- **Data**:
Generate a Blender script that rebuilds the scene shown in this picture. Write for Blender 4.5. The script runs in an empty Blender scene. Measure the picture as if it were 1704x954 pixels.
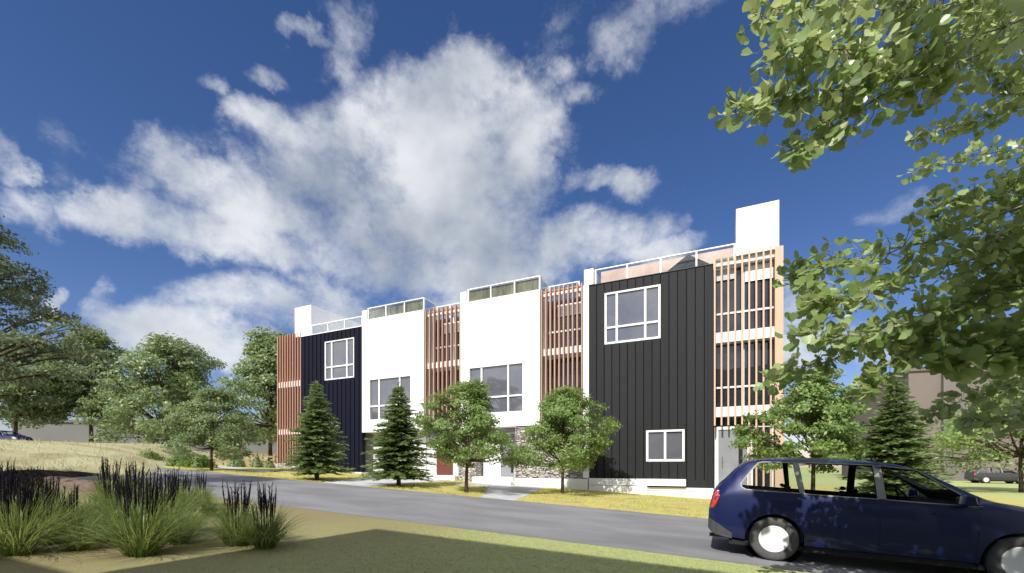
import bpy, bmesh, math, random
import numpy as np
from mathutils import Vector, Matrix
R_ = math.radians
sc = bpy.context.scene
COL = sc.collection

# ------------------------------------------------------------------ camera, sky, sun, exposure
EYE = 1.35
FPX, CXP, HYP = 749.0, 852.0, 775.0          # focal length, principal column and horizon row of the 1704 px photograph
YAW = math.atan2(.427, .904)
RV = (math.cos(YAW), math.sin(YAW)); FV = (-math.sin(YAW), math.cos(YAW))
cam = bpy.data.objects.new("camera", bpy.data.cameras.new("camera")); COL.objects.link(cam)
cam.location = (0, 0, EYE); cam.rotation_euler = (R_(90), 0, YAW)
cam.data.sensor_width = 36; cam.data.lens = FPX/1704*36; cam.data.shift_y = (HYP-477)/1704
cam.data.clip_start = .05; cam.data.clip_end = 3000
sc.camera = cam

SUN_EL, SUN_AZ = 43.0, 4.0                    # light travels towards +Y, a little towards +X
SUN_STRENGTH, SKY_STRENGTH = 4.2, .11
sc.view_settings.view_transform = 'Standard'; sc.view_settings.look = 'None'
sc.view_settings.gamma = 1; sc.view_settings.exposure = .45; sc.view_settings.use_curve_mapping = False
sd = bpy.data.lights.new("sun", 'SUN'); sun = bpy.data.objects.new("sun", sd); COL.objects.link(sun)
sd.energy = SUN_STRENGTH; sd.angle = R_(.5); sd.color = (1, .955, .88)
ce, se = math.cos(R_(SUN_EL)), math.sin(R_(SUN_EL))
sun.rotation_euler = Vector((math.sin(R_(SUN_AZ))*ce, math.cos(R_(SUN_AZ))*ce, -se)).to_track_quat('-Z', 'Y').to_euler()
sun.location = (-2, -40, 40)

def P(px, py, depth):                          # photograph pixel + distance along the view axis -> world point
    r = (px-CXP)/FPX*depth
    return Vector((RV[0]*r+FV[0]*depth, RV[1]*r+FV[1]*depth, EYE+(HYP-py)/FPX*depth))
def gz(x, y=0):                                # the site falls gently towards +X
    if x > 2: return -.096-.012*min(x-2, 60)
    if x < -75: return 3.6+.006*(min(-x, 200)-75)
    return -.048*x
def G(px, py):                                 # pixel -> point on the sloping site
    d = P(px, py, 1)-Vector((0, 0, EYE)); t = -EYE/(d.z+.048*d.x)
    q = d*t; return Vector((q.x, q.y, gz(q.x)))

# ------------------------------------------------------------------ node helpers
class NT:
    def __init__(s, tree): s.t = tree; s.n = tree.nodes; s.l = tree.links
    def node(s, typ, ins=None, **kw):
        n = s.n.new(typ)
        for k, v in kw.items(): setattr(n, k, v)
        for k, v in (ins or {}).items():
            if isinstance(v, bpy.types.NodeSocket): s.l.new(v, n.inputs[k])
            else: n.inputs[k].default_value = v
        return n
    def math(s, op, a, b=0., c=0., clamp=False):
        return s.node('ShaderNodeMath', {0: a, 1: b, 2: c}, operation=op, use_clamp=clamp).outputs[0]
    def vm(s, op, a, b=(0, 0, 0)):
        n = s.node('ShaderNodeVectorMath', {0: a, 1: b}, operation=op)
        return n.outputs['Value'] if op in ('DOT_PRODUCT', 'LENGTH') else n.outputs[0]
    def noise(s, vec, scale, detail=4, rough=.55, dist=0.):
        return s.node('ShaderNodeTexNoise', {'Vector': vec, 'Scale': scale, 'Detail': detail, 'Roughness': rough, 'Distortion': dist})
    def ramp(s, fac, stops, interp='LINEAR'):
        n = s.node('ShaderNodeValToRGB', {0: fac}); e = n.color_ramp.elements; n.color_ramp.interpolation = interp
        while len(e) < len(stops): e.new(.5)
        for el, (p, c) in zip(e, stops): el.position = p; el.color = (*c, 1)
        return n.outputs[0]
    def mix(s, fac, a, b, blend='MIX'):
        n = s.node('ShaderNodeMix', data_type='RGBA', blend_type=blend)
        for k, v in ((0, fac), (6, a), (7, b)):
            if isinstance(v, bpy.types.NodeSocket): s.l.new(v, n.inputs[k])
            else: n.inputs[k].default_value = (*v, 1) if isinstance(v, tuple) and len(v) == 3 else v
        return n.outputs[2]
    def smooth(s, v, a, b):
        n = s.node('ShaderNodeMapRange', {0: v, 1: a, 2: b}, interpolation_type='SMOOTHSTEP'); return n.outputs[0]
    def bump(s, h, strength=.3, dist=.02):
        return s.node('ShaderNodeBump', {'Height': h, 'Strength': strength, 'Distance': dist}).outputs[0]

def new_mat(name):
    m = bpy.data.materials.new(name); m.use_nodes = True
    nt = NT(m.node_tree); nt.n.clear()
    out = nt.n.new('ShaderNodeOutputMaterial')
    return m, nt, out
def pbr(nt, out, color, rough=.6, spec=.4, metal=0., normal=None, coat=0.):
    ins = {'Roughness': rough, 'Metallic': metal, 'Specular IOR Level': spec, 'Coat Weight': coat, 'Coat Roughness': .04}
    if isinstance(color, tuple): color = (*color, 1)
    ins['Base Color'] = color
    if normal is not None: ins['Normal'] = normal
    b = nt.node('ShaderNodeBsdfPrincipled', ins); nt.l.new(b.outputs[0], out.inputs[0]); return b
def obco(nt): return nt.node('ShaderNodeTexCoord').outputs['Object']
def noisemat(name, c1, c2, scale=3., rough=.7, spec=.3, bump=.15, bscale=60., metal=0., stretch=(1, 1, 1), coat=0., lo=.35, hi=.65, bdist=.01):
    m, nt, out = new_mat(name)
    v = nt.vm('MULTIPLY', obco(nt), stretch)
    n = nt.noise(v, scale, 5)
    col = nt.ramp(n.outputs[0], [(lo, c1), (hi, c2)])
    nb = nt.noise(v, bscale, 3)
    pbr(nt, out, col, rough, spec, metal, nt.bump(nb.outputs[0], bump, bdist) if bump else None, coat)
    return m

# ------------------------------------------------------------------ world: Nishita sky with drifting cumulus
w = bpy.data.worlds.new("World"); sc.world = w; w.use_nodes = True
nt = NT(w.node_tree); nt.n.clear()
wout = nt.n.new('ShaderNodeOutputWorld')
sky = nt.node('ShaderNodeTexSky', sky_type='NISHITA', sun_disc=False, sun_elevation=R_(SUN_EL), sun_rotation=R_(180+SUN_AZ), air_density=1.0, dust_density=.2, ozone_density=2.5)
skyc = nt.node('ShaderNodeHueSaturation', {'Saturation': 1.22, 'Value': .70, 'Color': sky.outputs[0]}).outputs[0]
skyc = nt.mix(1., skyc, (1.04, .885, 1.03), 'MULTIPLY')
d = nt.node('ShaderNodeTexCoord').outputs['Generated']
sep = nt.node('ShaderNodeSeparateXYZ', {0: d})
az = nt.math('ARCTAN2', nt.vm('DOT_PRODUCT', d, (RV[0], RV[1], 0)), nt.vm('DOT_PRODUCT', d, (FV[0], FV[1], 0)))
el = nt.math('ARCSINE', sep.outputs[2])
ae = nt.node('ShaderNodeCombineXYZ', {0: az, 1: el, 2: 0.}).outputs[0]
warp = nt.noise(d, 3.6, 7, .62)
wv = nt.vm('MULTIPLY', nt.vm('SUBTRACT', warp.outputs[1], (.5, .5, .5)), (.30, .22, 0))
aw = nt.vm('ADD', ae, wv)
BL = [(235,366,100,40,1),(330,375,110,48,1),(470,425,130,44,.9),(410,335,140,70,1),(520,320,150,85,1),(630,265,150,88,1),(715,200,110,58,.85),(820,175,52,54,.8),(865,250,62,84,.95),(740,290,190,110,1),
      (560,400,150,50,1),(700,380,210,85,1),(620,430,180,60,1),(540,490,80,32,.9),(760,440,220,60,1),(970,405,140,52,1),(1085,430,105,28,.95),
      (410,170,52,36,.85),(470,215,85,42,.75),(575,62,42,50,.46),(495,20,60,13,.6),(430,76,54,22,.7),(335,98,24,18,.5),(1050,45,95,40,.36),(1150,20,80,34,.36),(975,20,50,20,.28),
      (925,132,24,22,.34),(950,168,34,14,.28),(1055,288,44,26,.65),(975,283,60,18,.6),(12,252,30,28,.42),(103,515,28,34,.85),(200,505,34,36,.75),(215,535,50,36,.9),(290,560,100,46,.95),(390,585,80,36,.9),
      (60,345,60,26,.45),(1330,520,70,46,.5),(1455,360,46,24,.45),(1340,600,120,34,.7),(985,362,34,22,.6),(600,540,260,40,.9)]
dens = None
for (bx, by, rx, ry, wt) in BL:
    p = P(bx, by, 1)-Vector((0, 0, EYE)); a = math.atan2((bx-CXP)/FPX, 1); e = math.asin(p.normalized().z)
    ca, cl = math.cos(a), math.cos(a)
    q = nt.vm('MULTIPLY', nt.vm('SUBTRACT', aw, (a, e, 0)), (1/(rx*1.22/FPX*ca*ca), 1/(ry*1.22/FPX*cl*math.cos(e)**1.0), 0))
    b = nt.math('MULTIPLY_ADD', nt.vm('DOT_PRODUCT', q, q), -wt, wt)
    dens = b if dens is None else nt.node('ShaderNodeMath', {0: dens, 1: b, 2: .18}, operation='SMOOTH_MAX').outputs[0]
fill_mask = nt.math('MAXIMUM', nt.smooth(nt.vm('DOT_PRODUCT', d, (FV[0], FV[1], 0)), .15, -.35), nt.smooth(el, .98, 1.2))
dens = nt.math('MAXIMUM', nt.math('MAXIMUM', dens, -.42), nt.math('MULTIPLY_ADD', fill_mask, 1.5, -.95))   # unseen bright cloud added overhead and behind the viewpoint to lift the shade
fb = nt.noise(nt.vm('ADD', d, nt.vm('MULTIPLY', warp.outputs[1], (.16, .16, .16))), 6.5, 10, .58)
fb2 = nt.noise(nt.vm('MULTIPLY', d, (1, 1, 1.6)), 22., 6, .65)
dn = nt.math('ADD', dens, nt.math('MULTIPLY_ADD', fb.outputs[0], 2.5, -1.25))
dn = nt.math('ADD', dn, nt.math('MULTIPLY_ADD', fb2.outputs[0], .9, -.45))
cov = nt.math('MULTIPLY', nt.smooth(dn, -.12, 1.2), .93)
shade = nt.smooth(nt.math('ADD', nt.math('MULTIPLY_ADD', nt.noise(nt.vm('ADD', d, (0, 0, .03)), 5., 4, .5).outputs[0], 2.6, -1.3), nt.math('MULTIPLY', dens, .55)), -.05, 1.15)
ccol = nt.mix(shade, (5.9, 6.05, 6.25), (2.55, 2.9, 3.4))
ccol = nt.mix(fill_mask, ccol, (13., 12.6, 12.))
col = nt.mix(cov, skyc, ccol)
bg = nt.node('ShaderNodeBackground', {0: col, 1: SKY_STRENGTH}); nt.l.new(bg.outputs[0], wout.inputs[0])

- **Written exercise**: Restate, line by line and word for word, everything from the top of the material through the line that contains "COL = sc.collection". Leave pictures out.

- **Exercise solution**:
Generate a Blender script that rebuilds the scene shown in this picture. Write for Blender 4.5. The script runs in an empty Blender scene. Measure the picture as if it were 1704x954 pixels.
import bpy, bmesh, math, random
import numpy as np
from mathutils import Vector, Matrix
R_ = math.radians
sc = bpy.context.scene
COL = sc.collection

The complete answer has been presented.